Her predecessor at the airport, Ziegelaar, concurs, saying, "The ability to attract revenues from outside its borders is a critically important aspect for Maine's economy."

The company leases space at the airport, and customers who bring planes to be worked on pay landing fees.

C&L now pays $88,322 a year to lease the space in what is called the 600 area at the city-owned airport, says Risteen H. Masters Bahr, the airport's marketing manager. For the 12 months ending in October, the city billed C&L $139,748 for fuel and miscellaneous ground services.

Although that is a relatively small portion of the airport's overall annual budget of $14 million, Hupp says C&L's greatest impact may come from the economic boost of its skilled laborers.

It's the ripple effect that comes with employees living and spending in the area, not to mention paying taxes.

Kilgour says he tries to patronize local businesses as much as possible, such as a seamstress in the Bangor area who measures and makes the leather seat coverings for planes that are being refurbished.

Planning for growth

Success is creating some problems for the company. Space problems.

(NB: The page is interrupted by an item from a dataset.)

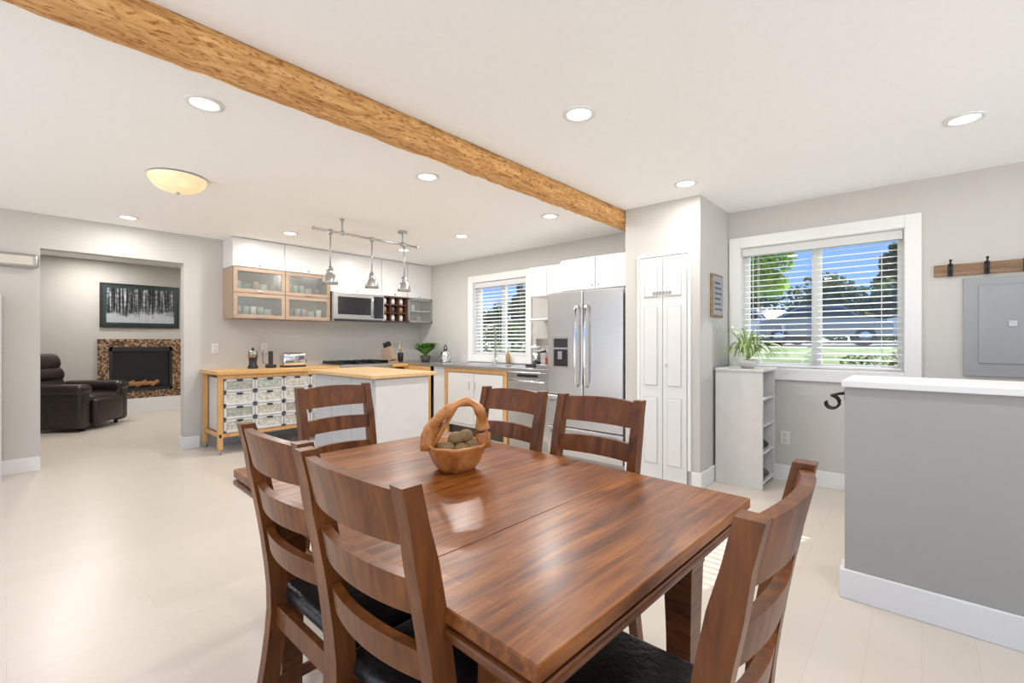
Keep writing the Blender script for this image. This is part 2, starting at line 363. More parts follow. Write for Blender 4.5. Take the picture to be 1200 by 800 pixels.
# ------------------------------------------------------------ chair
b=B(); W=.40
def yb(z):
    if z<.44: return -.205-.07*((.44-z)/.44)**1.5
    return -.205-.085*((z-.44)/.53)**1.5
for sx in (-1,1):
    x=sx*(W/2-.018); R=[]
    for i in range(15):
        zz=.97*i/14; dd=.024 if zz>.2 else .020; ww=.0175
        if zz>.9: dd=.019
        y=yb(zz); R.append([(x-ww,y-dd,zz),(x+ww,y-dd,zz),(x+ww,y+dd,zz),(x-ww,y+dd,zz)])
    b.loft(R,M_chair)
    x=sx*(W/2-.005); R=[]
    for (w,zz) in [(.016,0),(.021,.3),(.022,.43)]:
        R.append([(x-w,.19-w,zz),(x+w,.19-w,zz),(x+w,.19+w,zz),(x-w,.19+w,zz)])
    b.loft(R,M_chair)
    x=sx*(W/2-.012); b.box(x-.01,x+.01,-.2,.18,.37,.43,M_chair,.002)
    b.box(x-.008,x+.008,-.22,.18,.17,.20,M_chair,.002)
b.box(-W/2,W/2,.175,.197,.37,.43,M_chair,.002); b.box(-W/2+.02,W/2-.02,-.215,-.195,.37,.43,M_chair,.002)
b.box(-W/2+.01,W/2-.01,-.03,-.01,.175,.195,M_chair,.002)
def rail(z0,z1,arch=0,t=.011,bow=.028,x0=None):
    R=[]; X=W/2-.025 if x0 is None else x0
    for i in range(13):
        u=-1+2*i/12; x=u*X; k=(1-u*u)
        za,zb=z0,z1+arch*k
        R.append([(x,yb(za)-bow*k-t,za),(x,yb(za)-bow*k+t,za),(x,yb(zb)-bow*k+t,zb),(x,yb(zb)-bow*k-t,zb)])
    b.loft(R,M_chair)
rail(.862,.958,.010); rail(.735,.80,.006); rail(.61,.665,.006)
b.box(-W/2-.008,W/2+.008,-.19,.215,.428,.475,M_leather,.02,seg=4,smooth=True)
ch=b.done('dining_chair',(.72,.80,0),math.radians(-90))
copy(ch,'dining_chair.001',(.742,1.235,0),math.radians(-90))
copy(ch,'dining_chair.002',(1.365,1.48,0),math.radians(90))
copy(ch,'dining_chair.003',(1.365,1.00,0),math.radians(90))
copy(ch,'dining_chair.004',(1.155,2.01,0),math.radians(180))
copy(ch,'dining_chair.005',(.84,.455,0),0)

# ------------------------------------------------------------ basket on table
b=B(); fn=lambda a,r,z:1+.06*math.sin(3*a+1)+.045*math.sin(7*a)+.03*math.sin(11*a+2)
b.lathe([(.0001,0),(.06,0),(.078,.02),(.092,.055),(.105,.085),(.110,.095),(.099,.095),(.088,.06),(.07,.03),(.0001,.025)],(0,0,0),M_basket,40,fn=fn)
pts=[];rr=[]
for i in range(25):
    a=math.pi*i/24; pts.append((.10*math.cos(a)+.035*math.sin(a)**2,.014*math.sin(5*a),.07+.165*math.sin(a)**.9)); rr.append(.012+.006*math.sin(a*5)**2+.012*(abs(math.cos(a))**3))
b.tube(pts,rr,M_basket,10)
b.tube([(-.085,0,.08),(-.04,.02,.15),(.0,.01,.215)],[.013,.009,.007],M_basket,8)
b.done('wooden_basket',(1.06,1.22,.75),math.radians(-35))
b=B()
for (x,y,z) in [(.03,.0,.075),(-.03,.03,.075),(-.01,-.04,.075),(.03,.045,.08),(.045,-.035,.08),(.0,.0,.108),(-.05,-.01,.08),(.035,-.01,.112)]:
    b.sph((x,y,z),(.032,.026,.025),M_kiwi,12)
b.done('kiwi_fruit',(1.06,1.22,.75))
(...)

The company has added shelving, some of which reaches almost to the ceiling, for parts that come in daily. A wide corridor has been remodeled to add office space.

Kilgour projects that his company will need an additional 25,000 square feet. He, the airport and city officials have discussed expanding at his current location — which Kilgour sees as preferable — or into vacant hangars elsewhere at the airport. Hupp says one alternative location is the former American Eagle maintenance hangar at the airport.

Kilgour says he has been frustrated by the limited funding mechanisms and incentives available, although Hupp and a city official say they are looking at options.

"We are working with him to evaluate opportunities to get the space he needs to expand," says Tanya Pereira, business development specialist with Bangor's Department of Community and Economic Development.

"If we get a bigger hangar, we can take on bigger aircraft, and we definitely will have to have a lot more people," says Kilgour, who thinks it's possible that such growth could mean 40 more jobs.